# start of RAW DATA

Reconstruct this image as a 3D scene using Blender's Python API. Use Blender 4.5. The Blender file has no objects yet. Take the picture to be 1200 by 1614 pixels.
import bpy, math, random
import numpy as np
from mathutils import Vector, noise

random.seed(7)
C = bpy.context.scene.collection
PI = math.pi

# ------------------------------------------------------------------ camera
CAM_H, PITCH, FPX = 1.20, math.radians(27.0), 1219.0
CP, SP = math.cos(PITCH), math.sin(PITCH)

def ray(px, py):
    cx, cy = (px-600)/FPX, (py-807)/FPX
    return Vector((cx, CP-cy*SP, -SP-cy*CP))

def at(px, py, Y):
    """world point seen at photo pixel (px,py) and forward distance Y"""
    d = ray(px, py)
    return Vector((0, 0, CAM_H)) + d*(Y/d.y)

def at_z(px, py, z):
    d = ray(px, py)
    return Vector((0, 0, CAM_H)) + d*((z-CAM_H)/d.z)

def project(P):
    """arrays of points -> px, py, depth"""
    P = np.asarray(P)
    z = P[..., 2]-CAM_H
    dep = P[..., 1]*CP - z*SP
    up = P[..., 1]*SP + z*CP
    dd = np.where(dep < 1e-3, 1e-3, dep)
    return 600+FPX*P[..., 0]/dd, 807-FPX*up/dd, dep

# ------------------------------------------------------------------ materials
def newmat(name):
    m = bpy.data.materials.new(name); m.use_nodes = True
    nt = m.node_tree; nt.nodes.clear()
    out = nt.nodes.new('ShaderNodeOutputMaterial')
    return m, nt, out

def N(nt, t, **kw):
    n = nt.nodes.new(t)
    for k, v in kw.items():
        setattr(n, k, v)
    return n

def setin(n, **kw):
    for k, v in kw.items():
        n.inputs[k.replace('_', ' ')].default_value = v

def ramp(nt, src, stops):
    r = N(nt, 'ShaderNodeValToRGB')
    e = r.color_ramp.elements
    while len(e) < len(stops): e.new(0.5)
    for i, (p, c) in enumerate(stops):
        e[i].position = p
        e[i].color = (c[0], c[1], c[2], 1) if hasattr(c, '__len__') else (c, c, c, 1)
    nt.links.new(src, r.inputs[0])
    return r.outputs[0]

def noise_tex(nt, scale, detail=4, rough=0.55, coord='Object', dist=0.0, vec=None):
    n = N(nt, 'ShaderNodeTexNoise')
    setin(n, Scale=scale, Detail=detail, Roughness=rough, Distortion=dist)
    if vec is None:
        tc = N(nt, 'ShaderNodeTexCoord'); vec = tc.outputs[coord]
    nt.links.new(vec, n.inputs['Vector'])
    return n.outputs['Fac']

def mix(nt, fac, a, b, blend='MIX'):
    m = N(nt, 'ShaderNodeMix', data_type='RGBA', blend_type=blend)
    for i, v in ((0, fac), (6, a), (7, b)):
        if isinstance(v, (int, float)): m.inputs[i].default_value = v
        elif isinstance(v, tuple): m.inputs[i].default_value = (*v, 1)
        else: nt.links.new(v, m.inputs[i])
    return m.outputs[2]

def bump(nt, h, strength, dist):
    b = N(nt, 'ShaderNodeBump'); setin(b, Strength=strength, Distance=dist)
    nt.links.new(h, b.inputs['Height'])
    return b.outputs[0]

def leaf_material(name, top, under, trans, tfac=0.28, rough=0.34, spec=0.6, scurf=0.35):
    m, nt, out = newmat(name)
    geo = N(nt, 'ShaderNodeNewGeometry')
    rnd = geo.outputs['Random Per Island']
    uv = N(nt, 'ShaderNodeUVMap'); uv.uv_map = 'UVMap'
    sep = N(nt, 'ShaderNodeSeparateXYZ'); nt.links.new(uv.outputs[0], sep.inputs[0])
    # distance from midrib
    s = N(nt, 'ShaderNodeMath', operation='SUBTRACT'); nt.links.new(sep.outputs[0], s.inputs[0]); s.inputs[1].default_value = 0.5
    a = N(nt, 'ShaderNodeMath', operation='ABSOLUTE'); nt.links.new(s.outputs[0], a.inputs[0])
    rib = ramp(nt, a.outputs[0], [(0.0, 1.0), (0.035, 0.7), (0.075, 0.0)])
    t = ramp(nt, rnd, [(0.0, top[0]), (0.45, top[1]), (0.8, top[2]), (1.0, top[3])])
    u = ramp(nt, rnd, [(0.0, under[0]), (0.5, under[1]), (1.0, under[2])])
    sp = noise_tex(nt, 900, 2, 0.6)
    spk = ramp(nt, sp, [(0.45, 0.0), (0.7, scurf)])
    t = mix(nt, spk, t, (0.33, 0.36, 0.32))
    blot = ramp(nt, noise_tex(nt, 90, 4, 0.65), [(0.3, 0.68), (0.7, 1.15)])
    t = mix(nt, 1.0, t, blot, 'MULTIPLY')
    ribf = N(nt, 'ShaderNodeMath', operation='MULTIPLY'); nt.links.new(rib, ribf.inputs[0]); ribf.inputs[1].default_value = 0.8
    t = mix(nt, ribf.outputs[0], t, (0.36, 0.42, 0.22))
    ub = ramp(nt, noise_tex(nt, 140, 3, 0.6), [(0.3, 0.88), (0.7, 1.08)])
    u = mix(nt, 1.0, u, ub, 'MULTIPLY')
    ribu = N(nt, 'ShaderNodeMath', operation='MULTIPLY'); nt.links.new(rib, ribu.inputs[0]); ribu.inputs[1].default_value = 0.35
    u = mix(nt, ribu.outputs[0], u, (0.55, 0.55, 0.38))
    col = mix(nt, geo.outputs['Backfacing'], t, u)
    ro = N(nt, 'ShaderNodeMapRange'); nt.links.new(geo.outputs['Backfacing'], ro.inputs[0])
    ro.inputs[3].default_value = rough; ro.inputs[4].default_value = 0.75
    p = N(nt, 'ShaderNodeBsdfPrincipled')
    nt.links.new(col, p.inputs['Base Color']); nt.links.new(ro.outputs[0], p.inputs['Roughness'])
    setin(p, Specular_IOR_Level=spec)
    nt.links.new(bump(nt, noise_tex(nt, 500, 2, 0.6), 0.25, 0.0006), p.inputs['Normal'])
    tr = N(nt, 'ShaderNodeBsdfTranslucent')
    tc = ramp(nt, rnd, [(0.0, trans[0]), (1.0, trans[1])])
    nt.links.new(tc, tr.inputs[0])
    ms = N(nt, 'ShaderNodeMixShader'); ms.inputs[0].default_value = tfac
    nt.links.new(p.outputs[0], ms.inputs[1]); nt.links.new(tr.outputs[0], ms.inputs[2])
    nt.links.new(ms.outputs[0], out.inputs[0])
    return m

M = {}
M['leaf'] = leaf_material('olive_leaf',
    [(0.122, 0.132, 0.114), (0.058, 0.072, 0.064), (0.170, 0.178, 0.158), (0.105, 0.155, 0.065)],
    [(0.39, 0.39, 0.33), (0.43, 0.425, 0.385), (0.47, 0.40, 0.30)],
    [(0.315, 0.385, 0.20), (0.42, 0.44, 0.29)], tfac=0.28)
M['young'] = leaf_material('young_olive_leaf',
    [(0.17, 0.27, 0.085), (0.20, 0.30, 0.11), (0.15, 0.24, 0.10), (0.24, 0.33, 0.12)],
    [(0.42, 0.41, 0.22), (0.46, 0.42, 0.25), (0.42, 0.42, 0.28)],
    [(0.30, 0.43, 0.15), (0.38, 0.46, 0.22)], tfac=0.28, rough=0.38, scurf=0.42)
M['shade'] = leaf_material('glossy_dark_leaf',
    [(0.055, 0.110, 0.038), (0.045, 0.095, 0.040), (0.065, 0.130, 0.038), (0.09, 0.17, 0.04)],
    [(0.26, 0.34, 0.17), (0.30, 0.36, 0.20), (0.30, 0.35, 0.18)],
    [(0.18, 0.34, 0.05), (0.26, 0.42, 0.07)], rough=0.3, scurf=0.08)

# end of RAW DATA

AIM OF THE EXERCISE
Print, unaltered, every line from the beginning of the material down to the line with "n.inputs[k.replace('_', ' ')].default_value".

EXERCISE RESPONSE
Reconstruct this image as a 3D scene using Blender's Python API. Use Blender 4.5. The Blender file has no objects yet. Take the picture to be 1200 by 1614 pixels.
import bpy, math, random
import numpy as np
from mathutils import Vector, noise

random.seed(7)
C = bpy.context.scene.collection
PI = math.pi

# ------------------------------------------------------------------ camera
CAM_H, PITCH, FPX = 1.20, math.radians(27.0), 1219.0
CP, SP = math.cos(PITCH), math.sin(PITCH)

def ray(px, py):
    cx, cy = (px-600)/FPX, (py-807)/FPX
    return Vector((cx, CP-cy*SP, -SP-cy*CP))

def at(px, py, Y):
    """world point seen at photo pixel (px,py) and forward distance Y"""
    d = ray(px, py)
    return Vector((0, 0, CAM_H)) + d*(Y/d.y)

def at_z(px, py, z):
    d = ray(px, py)
    return Vector((0, 0, CAM_H)) + d*((z-CAM_H)/d.z)

def project(P):
    """arrays of points -> px, py, depth"""
    P = np.asarray(P)
    z = P[..., 2]-CAM_H
    dep = P[..., 1]*CP - z*SP
    up = P[..., 1]*SP + z*CP
    dd = np.where(dep < 1e-3, 1e-3, dep)
    return 600+FPX*P[..., 0]/dd, 807-FPX*up/dd, dep

# ------------------------------------------------------------------ materials
def newmat(name):
    m = bpy.data.materials.new(name); m.use_nodes = True
    nt = m.node_tree; nt.nodes.clear()
    out = nt.nodes.new('ShaderNodeOutputMaterial')
    return m, nt, out

def N(nt, t, **kw):
    n = nt.nodes.new(t)
    for k, v in kw.items():
        setattr(n, k, v)
    return n

def setin(n, **kw):
    for k, v in kw.items():
        n.inputs[k.replace('_', ' ')].default_value = v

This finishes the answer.